Played masterfully by Mahershala Ali, he creates a hard demeanor with an innate sensitivity peaking out past the golden chains and grill. Juan sees the ill-effects of his career manifested in the life of a lost child — a child he used to be.
But that’s the success; there’s beauty in the pain. Cinematographer James Laxton captures sadness in a tropical, bright Miami.
While at the beach, Juan teaches Little to swim. Laxton immerses the camera bobbing up, down and submerged in the water by a tide. Juan isn’t just teaching him to swim; he’s giving him the tools to swim away from his childhood.
Even in the most standard of scenes, Laxton demands wrought emotional responses.
Chiron spends much of one night aboard subways and platforms since his mother won’t let him come home. He eventually finds himself at the beach where a clandestine encounter occurs with Kevin, a childhood friend.
It’s a tough scene to watch, in part because Laxton so intimately frames each shot. Chiron rests his head on a subway windowsill, dejected. He wanders down to an eerily empty beach while palm trees sway in the night sky. Each shot intrudes further and further in to the yearnings of an isolated child.

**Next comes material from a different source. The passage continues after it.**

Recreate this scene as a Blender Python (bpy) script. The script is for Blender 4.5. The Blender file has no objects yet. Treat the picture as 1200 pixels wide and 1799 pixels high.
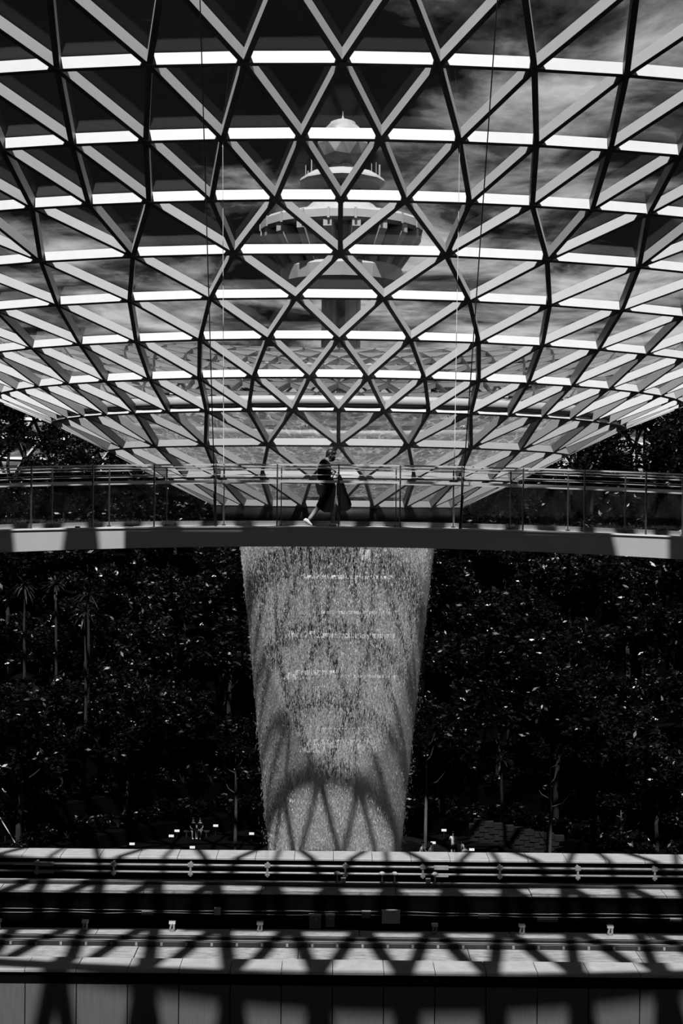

In the third act, the two men reunite and reflect on their formative years. Neither of their lives turned out as expected with stints in prison and complex family woes.
A decade later, Kevin finally found his purpose. "It's a life," Kevin says about now living as a single bisexual dad on parole working as a night cook.
Black isn’t there yet. But as he tells Kevin, "What do you expect?"
Growing up a gay, black boy with a drug-addicted mother in the hood of Miami, Black’s life isn’t “saved” by a pull yourself up by your own bootstraps mentality dominating conservative thinking.
However, Chiron isn’t the only one on a journey to self-actualization. His mother Paula too goes through her own metamorphosis, although not one immediately helpful to her son. Naomie Harris brings an understanding — even love — for a working mom’s slow descent into drug addiction.
Even after shaking down her deeply isolated teenage son for money, she demands he go to school. He must better himself, though his environment gives him every reason not to.
Praise again goes to Jenkins, who based Paula off of his own mother. That’s the success of the role; there’s a truth — an identity — behind the character. She’s not just another coked-out absent mom. She’s a former health care professional who, after her own rehabilitation, returns the aid in assisting other addicts. These are characters no doubt dependent on the Affordable Care Act for their health.
Each scene is accompanied by a haunting, almost Gregorian score. Nicholas Britell’s classical composition starkly contrasts to the inner-city setting. That’s the beauty of "Moonlight"; the tug between what is seen and what is felt.
That’s also Chiron's biggest struggle. Who he is and who people see are vastly different. Sure, he’s a poor, gay, black boy, but he also is a caretaker, a student and an individual — that’s intersectionality.
"Moonlight" leads the 2017 awards season with 96 wins. It too picked up eight Oscar nominations. Though, "La La Land" received 14 nominations and tied the all-time record previously set by "All About Eve" and matched by "Titanic."
"La La Land" is receiving praise for ushering in a return to Hollywood's "Golden Age." While undoubtedly a superb, grandiose musical, it’s just not a film indicative of the current political and social landscape. It doesn’t have to be, but it sure picked the wrong year to premiere.
Like Trump’s election campaign, "La La Land" is wild, crazy and fun to watch. "Moonlight" isn’t. It’s a look at the type of people Trump wants to reform: inner-city dwellers, drug lords and the incarcerated.
It’s more than just honest, engrossing storytelling; it’s a memento to a now bygone administration's views of culture, politics and expression.